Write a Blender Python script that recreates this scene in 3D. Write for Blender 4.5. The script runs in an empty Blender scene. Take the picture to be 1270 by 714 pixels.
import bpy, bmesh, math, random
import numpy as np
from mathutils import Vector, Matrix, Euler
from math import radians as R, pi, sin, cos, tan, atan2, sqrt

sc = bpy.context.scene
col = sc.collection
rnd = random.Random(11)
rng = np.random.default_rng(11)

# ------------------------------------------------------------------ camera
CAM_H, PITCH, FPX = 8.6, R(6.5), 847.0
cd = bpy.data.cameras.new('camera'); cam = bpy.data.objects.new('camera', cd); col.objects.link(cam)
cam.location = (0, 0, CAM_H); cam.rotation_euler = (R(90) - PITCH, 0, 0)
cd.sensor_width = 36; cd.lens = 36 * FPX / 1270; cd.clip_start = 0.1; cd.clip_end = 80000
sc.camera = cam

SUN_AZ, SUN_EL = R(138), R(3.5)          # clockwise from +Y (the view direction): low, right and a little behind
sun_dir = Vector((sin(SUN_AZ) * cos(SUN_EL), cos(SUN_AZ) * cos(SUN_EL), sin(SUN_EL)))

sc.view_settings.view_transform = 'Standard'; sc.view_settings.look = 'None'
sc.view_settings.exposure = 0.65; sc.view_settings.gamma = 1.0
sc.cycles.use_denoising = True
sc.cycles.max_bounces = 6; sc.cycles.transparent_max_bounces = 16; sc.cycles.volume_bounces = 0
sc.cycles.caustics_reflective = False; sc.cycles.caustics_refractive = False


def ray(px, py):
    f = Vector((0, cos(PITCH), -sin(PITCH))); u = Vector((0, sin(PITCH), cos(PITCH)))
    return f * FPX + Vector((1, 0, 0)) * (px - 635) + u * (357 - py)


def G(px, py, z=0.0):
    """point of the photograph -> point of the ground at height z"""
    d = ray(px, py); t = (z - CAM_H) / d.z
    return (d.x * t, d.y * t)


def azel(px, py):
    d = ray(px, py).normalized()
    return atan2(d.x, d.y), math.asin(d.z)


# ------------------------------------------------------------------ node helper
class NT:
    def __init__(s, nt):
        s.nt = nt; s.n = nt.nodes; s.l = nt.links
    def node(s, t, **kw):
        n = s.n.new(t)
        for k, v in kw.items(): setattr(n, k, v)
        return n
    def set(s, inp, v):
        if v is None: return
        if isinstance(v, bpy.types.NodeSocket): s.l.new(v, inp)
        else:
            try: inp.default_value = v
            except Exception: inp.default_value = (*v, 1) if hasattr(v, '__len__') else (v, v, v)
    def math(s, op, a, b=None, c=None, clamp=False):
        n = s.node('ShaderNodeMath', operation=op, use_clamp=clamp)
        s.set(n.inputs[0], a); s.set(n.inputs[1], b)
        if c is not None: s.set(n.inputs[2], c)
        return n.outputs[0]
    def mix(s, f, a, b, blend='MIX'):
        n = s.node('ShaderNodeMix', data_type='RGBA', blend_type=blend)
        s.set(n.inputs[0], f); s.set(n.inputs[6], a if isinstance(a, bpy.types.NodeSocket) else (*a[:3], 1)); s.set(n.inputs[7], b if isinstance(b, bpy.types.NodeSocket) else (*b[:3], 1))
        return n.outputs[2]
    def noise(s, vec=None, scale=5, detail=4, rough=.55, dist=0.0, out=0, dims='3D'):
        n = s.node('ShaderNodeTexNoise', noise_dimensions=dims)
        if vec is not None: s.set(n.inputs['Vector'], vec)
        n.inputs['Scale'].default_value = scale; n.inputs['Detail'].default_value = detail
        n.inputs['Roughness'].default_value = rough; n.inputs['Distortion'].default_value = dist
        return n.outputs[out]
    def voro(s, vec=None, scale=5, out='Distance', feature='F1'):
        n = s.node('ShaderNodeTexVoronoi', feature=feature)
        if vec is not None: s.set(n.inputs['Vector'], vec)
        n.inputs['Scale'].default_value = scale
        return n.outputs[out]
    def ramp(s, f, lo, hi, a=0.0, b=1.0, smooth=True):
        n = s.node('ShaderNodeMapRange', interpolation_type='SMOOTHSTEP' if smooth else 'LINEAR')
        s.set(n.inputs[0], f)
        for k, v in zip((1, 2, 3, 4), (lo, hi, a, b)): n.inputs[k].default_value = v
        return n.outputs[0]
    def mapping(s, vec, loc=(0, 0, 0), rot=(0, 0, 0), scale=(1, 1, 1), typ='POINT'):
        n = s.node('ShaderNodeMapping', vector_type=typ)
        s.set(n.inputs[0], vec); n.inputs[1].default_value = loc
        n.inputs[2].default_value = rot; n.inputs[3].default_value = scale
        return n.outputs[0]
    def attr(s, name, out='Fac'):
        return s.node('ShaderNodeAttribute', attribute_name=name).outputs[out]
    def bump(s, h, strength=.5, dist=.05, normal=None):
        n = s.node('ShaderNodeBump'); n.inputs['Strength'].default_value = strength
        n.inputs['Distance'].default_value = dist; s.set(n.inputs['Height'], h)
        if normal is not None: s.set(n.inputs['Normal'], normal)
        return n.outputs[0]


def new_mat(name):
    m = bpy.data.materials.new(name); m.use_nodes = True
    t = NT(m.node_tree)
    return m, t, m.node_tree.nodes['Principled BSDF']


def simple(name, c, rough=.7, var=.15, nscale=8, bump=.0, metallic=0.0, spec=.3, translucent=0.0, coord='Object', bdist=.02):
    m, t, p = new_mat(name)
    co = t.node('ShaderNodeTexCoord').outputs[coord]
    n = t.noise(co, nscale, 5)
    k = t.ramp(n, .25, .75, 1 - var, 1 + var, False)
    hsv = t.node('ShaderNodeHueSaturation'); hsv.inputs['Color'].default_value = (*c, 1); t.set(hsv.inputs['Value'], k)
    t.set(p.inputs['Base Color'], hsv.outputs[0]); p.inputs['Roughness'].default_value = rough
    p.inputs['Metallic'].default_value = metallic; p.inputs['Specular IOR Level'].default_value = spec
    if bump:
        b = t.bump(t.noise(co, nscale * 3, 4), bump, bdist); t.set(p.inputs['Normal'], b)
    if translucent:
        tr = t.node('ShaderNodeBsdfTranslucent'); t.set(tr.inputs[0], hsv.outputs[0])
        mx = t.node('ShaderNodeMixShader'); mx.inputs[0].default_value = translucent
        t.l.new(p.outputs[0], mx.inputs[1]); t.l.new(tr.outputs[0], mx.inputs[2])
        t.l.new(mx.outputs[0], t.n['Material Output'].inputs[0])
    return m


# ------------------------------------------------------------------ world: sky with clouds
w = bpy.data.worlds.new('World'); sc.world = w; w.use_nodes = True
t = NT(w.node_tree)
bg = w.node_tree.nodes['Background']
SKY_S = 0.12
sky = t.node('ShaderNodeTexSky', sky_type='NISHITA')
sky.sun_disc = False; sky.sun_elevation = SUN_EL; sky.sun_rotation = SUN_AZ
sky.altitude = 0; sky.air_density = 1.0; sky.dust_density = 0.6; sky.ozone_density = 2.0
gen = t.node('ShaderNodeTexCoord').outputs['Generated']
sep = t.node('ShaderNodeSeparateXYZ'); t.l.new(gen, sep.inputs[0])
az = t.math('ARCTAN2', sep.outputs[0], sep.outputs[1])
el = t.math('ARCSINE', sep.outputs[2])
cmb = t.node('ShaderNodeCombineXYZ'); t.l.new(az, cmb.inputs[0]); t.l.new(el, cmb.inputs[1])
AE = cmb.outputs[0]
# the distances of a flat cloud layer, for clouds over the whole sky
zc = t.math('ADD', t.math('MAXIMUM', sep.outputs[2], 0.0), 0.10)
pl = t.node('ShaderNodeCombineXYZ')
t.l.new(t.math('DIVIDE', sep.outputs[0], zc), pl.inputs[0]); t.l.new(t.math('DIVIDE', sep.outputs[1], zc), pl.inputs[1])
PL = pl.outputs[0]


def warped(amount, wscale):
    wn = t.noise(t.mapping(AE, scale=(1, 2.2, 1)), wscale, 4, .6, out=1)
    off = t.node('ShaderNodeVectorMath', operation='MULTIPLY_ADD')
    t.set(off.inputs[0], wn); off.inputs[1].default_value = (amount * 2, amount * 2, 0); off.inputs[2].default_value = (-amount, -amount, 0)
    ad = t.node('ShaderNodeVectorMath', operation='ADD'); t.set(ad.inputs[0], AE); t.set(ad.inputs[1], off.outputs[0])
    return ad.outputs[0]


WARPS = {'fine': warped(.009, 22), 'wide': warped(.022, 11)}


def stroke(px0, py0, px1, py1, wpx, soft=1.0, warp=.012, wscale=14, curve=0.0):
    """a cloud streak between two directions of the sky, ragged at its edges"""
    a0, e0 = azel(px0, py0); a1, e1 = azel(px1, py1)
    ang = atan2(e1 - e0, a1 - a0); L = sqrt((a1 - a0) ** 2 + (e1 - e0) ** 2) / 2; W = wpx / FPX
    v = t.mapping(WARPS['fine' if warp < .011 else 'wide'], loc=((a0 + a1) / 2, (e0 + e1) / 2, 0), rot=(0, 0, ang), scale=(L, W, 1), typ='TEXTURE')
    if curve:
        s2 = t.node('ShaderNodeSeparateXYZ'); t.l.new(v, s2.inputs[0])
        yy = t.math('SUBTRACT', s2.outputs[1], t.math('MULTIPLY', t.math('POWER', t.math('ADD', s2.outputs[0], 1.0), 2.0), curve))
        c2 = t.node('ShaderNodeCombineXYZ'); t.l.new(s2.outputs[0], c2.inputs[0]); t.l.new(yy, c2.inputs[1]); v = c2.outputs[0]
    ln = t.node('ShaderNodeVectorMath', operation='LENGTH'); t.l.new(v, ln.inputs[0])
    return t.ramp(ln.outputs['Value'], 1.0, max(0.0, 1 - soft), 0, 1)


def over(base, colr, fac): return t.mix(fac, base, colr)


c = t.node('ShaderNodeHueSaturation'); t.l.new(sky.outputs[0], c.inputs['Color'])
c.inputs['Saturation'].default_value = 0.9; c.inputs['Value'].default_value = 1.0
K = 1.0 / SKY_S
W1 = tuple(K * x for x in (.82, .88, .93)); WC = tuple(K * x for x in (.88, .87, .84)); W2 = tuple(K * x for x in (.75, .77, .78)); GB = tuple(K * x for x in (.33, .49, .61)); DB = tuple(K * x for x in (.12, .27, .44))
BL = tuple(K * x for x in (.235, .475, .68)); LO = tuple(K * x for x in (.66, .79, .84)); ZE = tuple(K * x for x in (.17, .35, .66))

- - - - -

--- What to do ---
Quote the listing word for word from its first line through the line in which "sc.camera = cam" appears.

--- Expected output ---
Write a Blender Python script that recreates this scene in 3D. Write for Blender 4.5. The script runs in an empty Blender scene. Take the picture to be 1270 by 714 pixels.
import bpy, bmesh, math, random
import numpy as np
from mathutils import Vector, Matrix, Euler
from math import radians as R, pi, sin, cos, tan, atan2, sqrt

sc = bpy.context.scene
col = sc.collection
rnd = random.Random(11)
rng = np.random.default_rng(11)

# ------------------------------------------------------------------ camera
CAM_H, PITCH, FPX = 8.6, R(6.5), 847.0
cd = bpy.data.cameras.new('camera'); cam = bpy.data.objects.new('camera', cd); col.objects.link(cam)
cam.location = (0, 0, CAM_H); cam.rotation_euler = (R(90) - PITCH, 0, 0)
cd.sensor_width = 36; cd.lens = 36 * FPX / 1270; cd.clip_start = 0.1; cd.clip_end = 80000
sc.camera = cam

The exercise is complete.